DATA SEGMENT:

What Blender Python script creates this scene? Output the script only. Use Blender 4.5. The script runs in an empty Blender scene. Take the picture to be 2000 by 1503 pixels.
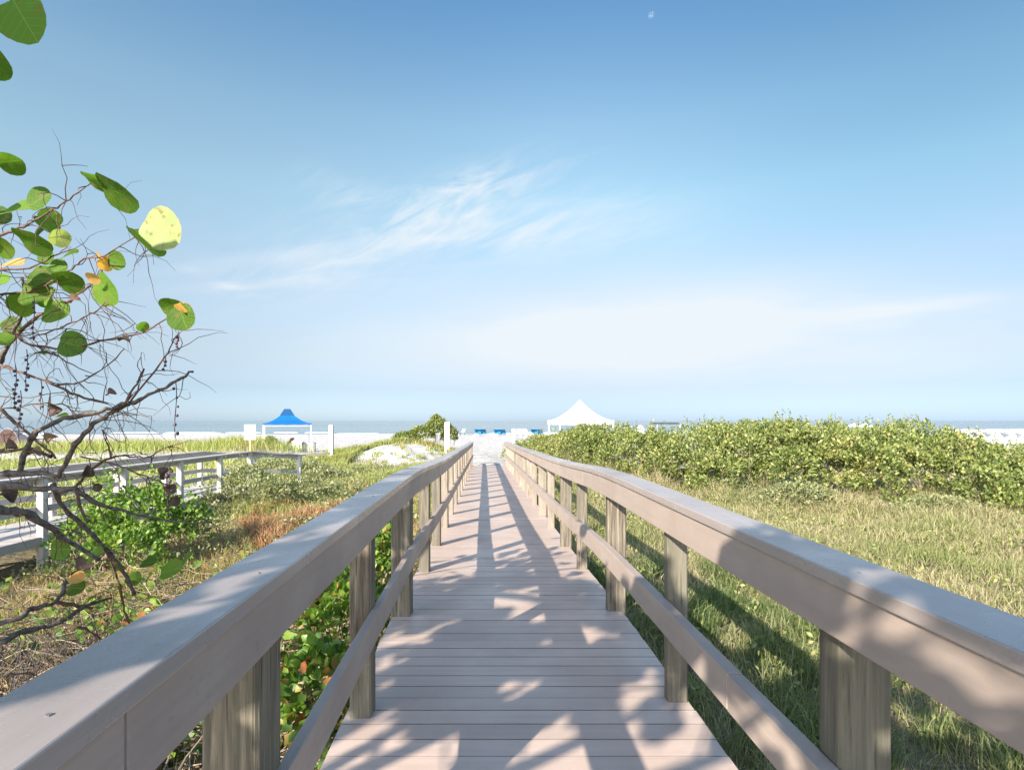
import bpy, bmesh, math, random
import numpy as np
from mathutils import Vector
R = math.radians
rnd = random.Random(7)
rng = np.random.default_rng(11)
S = bpy.context.scene
COL = S.collection

# ------------------------------------------------------------------ camera
F = 1111.0                 # focal length in photo pixels (2000 wide)
CZ = 1.5                   # eye height above the near deck
cam = bpy.data.cameras.new('camera'); camo = bpy.data.objects.new('camera', cam); COL.objects.link(camo)
camo.location = (0, 0, CZ); camo.rotation_euler = (R(90), 0, 0)
cam.sensor_width = 36; cam.lens = 36 * F / 2000
cam.shift_y = (821 - 751.5) / 2000
cam.clip_start = .03; cam.clip_end = 60000
S.camera = camo

def P(px, py, y):          # point at distance y seen at photo pixel (px, py)
    return Vector(((px - 1000) * y / F, y, CZ - (py - 821) * y / F))

# ------------------------------------------------------------------ light
SUN_EL, SUN_AZ = 26.8, 211.0
w = bpy.data.worlds.new("World"); S.world = w; w.use_nodes = True
nt = w.node_tree; N = nt.nodes; L = nt.links
bg = N['Background']
sky = N.new('ShaderNodeTexSky'); sky.sky_type = 'NISHITA'; sky.sun_disc = False
sky.sun_elevation = R(SUN_EL); sky.sun_rotation = R(SUN_AZ)
sky.air_density = 1.0; sky.dust_density = 0.4; sky.ozone_density = 1.0; sky.altitude = 0
bg.inputs['Strength'].default_value = .10

def math_node(nt, op, a, b=None, c=None, clamp=False):
    n = nt.nodes.new('ShaderNodeMath'); n.operation = op; n.use_clamp = clamp
    for i, v in enumerate((a, b, c)):
        if v is None: continue
        if isinstance(v, (int, float)): n.inputs[i].default_value = v
        else: nt.links.new(v, n.inputs[i])
    return n.outputs[0]

def vramp(fac, stops):
    r = N.new('ShaderNodeValToRGB'); e = r.color_ramp.elements
    while len(e) < len(stops): e.new(.5)
    for q, (p, c) in zip(e, stops): q.position = p; q.color = (*c, 1)
    L.new(fac, r.inputs[0]); return r.outputs[0]
tc = N.new('ShaderNodeTexCoord'); sp = N.new('ShaderNodeSeparateXYZ'); L.new(tc.outputs['Generated'], sp.inputs[0])
ys = math_node(nt, 'MAXIMUM', sp.outputs[1], .02)
U = math_node(nt, 'DIVIDE', sp.outputs[0], ys)
V = math_node(nt, 'DIVIDE', sp.outputs[2], ys)
cmb = N.new('ShaderNodeCombineXYZ'); L.new(U, cmb.inputs[0]); L.new(V, cmb.inputs[1])
def noise_uv(rot, sx, sy, scale, detail, lo, hi, dist=.6, off=0, rough=.55):
    mp = N.new('ShaderNodeMapping'); mp.inputs['Rotation'].default_value[2] = R(-rot); mp.inputs['Location'].default_value = (off, off * .37, 0)
    L.new(cmb.outputs[0], mp.inputs[0])
    sc = N.new('ShaderNodeMapping'); sc.inputs['Scale'].default_value = (sx, sy, 1); L.new(mp.outputs[0], sc.inputs[0])
    n = N.new('ShaderNodeTexNoise'); n.inputs['Scale'].default_value = scale; n.inputs['Detail'].default_value = detail
    n.inputs['Roughness'].default_value = rough; n.inputs['Distortion'].default_value = dist
    L.new(sc.outputs[0], n.inputs['Vector'])
    r = N.new('ShaderNodeMapRange'); r.interpolation_type = 'SMOOTHSTEP'; r.inputs[1].default_value = lo; r.inputs[2].default_value = hi
    L.new(n.outputs[0], r.inputs[0]); return r.outputs[0]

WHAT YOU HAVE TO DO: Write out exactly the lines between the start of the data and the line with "S.camera = camo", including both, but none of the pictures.

RESPONSE TO THE TASK:
What Blender Python script creates this scene? Output the script only. Use Blender 4.5. The script runs in an empty Blender scene. Take the picture to be 2000 by 1503 pixels.
import bpy, bmesh, math, random
import numpy as np
from mathutils import Vector
R = math.radians
rnd = random.Random(7)
rng = np.random.default_rng(11)
S = bpy.context.scene
COL = S.collection

# ------------------------------------------------------------------ camera
F = 1111.0                 # focal length in photo pixels (2000 wide)
CZ = 1.5                   # eye height above the near deck
cam = bpy.data.cameras.new('camera'); camo = bpy.data.objects.new('camera', cam); COL.objects.link(camo)
camo.location = (0, 0, CZ); camo.rotation_euler = (R(90), 0, 0)
cam.sensor_width = 36; cam.lens = 36 * F / 2000
cam.shift_y = (821 - 751.5) / 2000
cam.clip_start = .03; cam.clip_end = 60000
S.camera = camo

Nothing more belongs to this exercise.